Советский рессантимент начинает все сильнее проявляться и во внешней политике. Отделившаяся в свое время от СССР Россия с какой-то радости объявляет союзные республики сферой своих особых интересов, а их включение в НАТО — вызовом себе. Российская армия в Приднестровье и российские военные советники и парамилитарные формирования в Абхазии и Южной Осетии мешают Молдавии и Грузии, которым эти регионы формально принадлежат, установить над ними свой контроль, хотя сама Россия заливает кровью и превращает в руины Чечню, чтобы сделать с ней именно это. Становится понятно, что распад СССР Ельцину был нужен, чтобы сбросить с России, в которой он захватил власть, ошейник общесоюзного руководства, однако, бывшие союзные республики он воспринимает не как независимые государства, равные России, а как ее протектораты. Это приводит к конфронтации с Западом, воспринимающим эти республики именно как независимые государства, имеющие право на вхождение в его структуры отдельно от России. Аппетит приходит во время еды и кульминацией этой политики становится уже демарш в виде разворота самолета премьер-министра Примакова, летевшего в США, после бомбардировок американцами Югославии из-за войны в Косово.

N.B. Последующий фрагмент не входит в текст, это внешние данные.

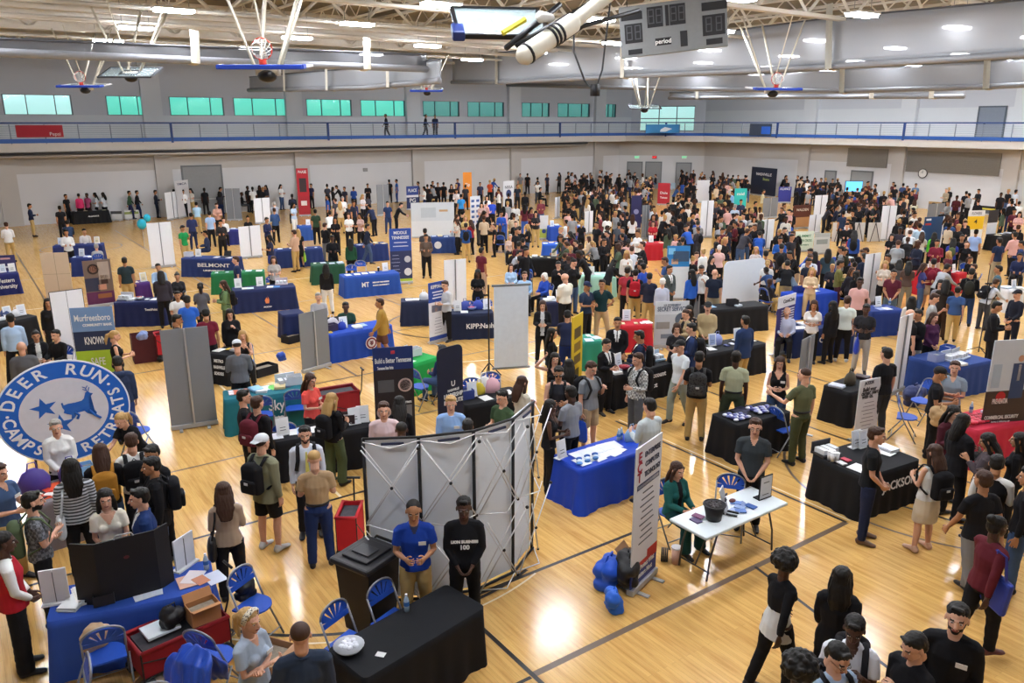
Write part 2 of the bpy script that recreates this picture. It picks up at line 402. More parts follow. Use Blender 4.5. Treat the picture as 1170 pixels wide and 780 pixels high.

«Новый патриотизм» во внешней политике становится фактором, консолидирующим власть и оппозицию, однако, не способным отменить их внутренние противоречия. Поддержка и авторитет Ельцина, ассоциируемого с окружающими разрухой и беспределом, неуклонно падают. В то же время помимо одиозных «красно-коричневых» появляются новые претенденты на роль реальной и серьезной оппозиции ему.
Среди них стоит отметить харизматичных военных — генералов Александра Лебедя и Льва Рохлина. К слову, в 1993 году одним из лидеров оппозиции Ельцину тоже стал харизматичный в тот момент генерал — его бывший соратник и вице-президент Александр Руцкой. Лебедя Ельцин взял на борт своей системы после первого тура президентских выборов 1996 года, в котором тот получил третье место, назначив его секретарем Совета безопасности, но впоследствии сместил, обвинив в бонапартистских планах. Рохлин же, не скрывавший своих планов по силовому свержению власти, был убит в 1998 году в своем доме.